The doctrine, which has generated intense debate in the U.S. military establishment and government, holds that in coming years, American troops are not likely to engage in major ground combat against hostile states as they did in Iraq and Afghanistan, but instead will frequently be called upon to operate in lawless areas to safeguard populations and rebuild countries.
Such "stability operations" will last longer and ultimately contribute more to the military's success than "traditional combat operations," according to the Army's new Stability Operations Field Manual, a copy of which was obtained by The Washington Post.
"This is the document that bridges from conflict to peace," said Lt. Gen. William B. Caldwell IV, commander of the U.S. Army Combined Arms Center at Fort Leavenworth, Kan., where the manual was drafted over the past 10 months. The U.S. military "will never secure the peace until we can conduct stability operations in a collaborative manner" with civilian government and private entities at home and abroad, he said.
The stability operations doctrine is an engine that will drive Army resources, organization and training for years to come, Caldwell said, and Army officials already have detailed plans to execute it. The operations directive underpinning the manual "elevated stability operations to a status equal to that of the offense and defense," the manual reads, describing the move as a "fundamental change in emphasis" for the Army.
Yet the concept has drawn fire from all sides: Military critics say it will weaken heavy war-fighting skills -- using tanks and artillery -- that have already atrophied during years of counterinsurgency campaigns. For their part, civilian officials and nongovernmental groups with scarce resources say armed forces are filling the gap, but at the cost of encroaching upon their traditional overseas missions.
Military advocates argue that the Army has long been called upon for peacekeeping and rebuilding in unstable areas, but that it has conducted those operations an ad hoc fashion because of an excessive focus on combat. "Contrary to popular belief, the military history of the United States is characterized by stability operations, interrupted by distinct episodes of major combat," states the manual, saying that, out of hundreds of U.S. military operations since the American Revolution, only 11 were conventional wars.

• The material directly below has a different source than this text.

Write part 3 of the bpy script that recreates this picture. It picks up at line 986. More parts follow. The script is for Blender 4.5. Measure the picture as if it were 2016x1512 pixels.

From Panama in 1989 to Haiti to the 1991 Persian Gulf War to Iraq in 2003, Caldwell said he has seen the Army "confronted with having to conduct stability operations woefully unprepared."
In 1989, for example, Caldwell was the chief of a military planning team preparing for the 82nd Airborne Division's role in the invasion of Panama. "We never once talked about once we took down [Gen. Manuel] Noriega, what then," he said. "We only thought about the clenched fist, and someone else would get the trash picked up and get the water plants working." After Noriega's power structure fell, Caldwell's superiors ordered him to put police back on the streets. "We all panicked," Caldwell recalled.
Today, such fragile states, if neglected, will pose mounting risks for the United States, according to Lt. Col. Steve Leonard, the manual's lead author. Weak states "create vast ungoverned areas that are breeding grounds for the threats that we fear the most, criminal networks, international terrorists, ethnic strife, genocide," he said. "The argument against it is: Forget all that; you still have . . . near peer competitors who are on the verge of closing the superpower gap."
The new manual aims to orchestrate and plan for a range of military tasks to stabilize ungoverned nations: protecting the people; aiding reconstruction; providing aid and public services; building institutions and security forces; and, in severe cases, forming transitional U.S. military-led governments.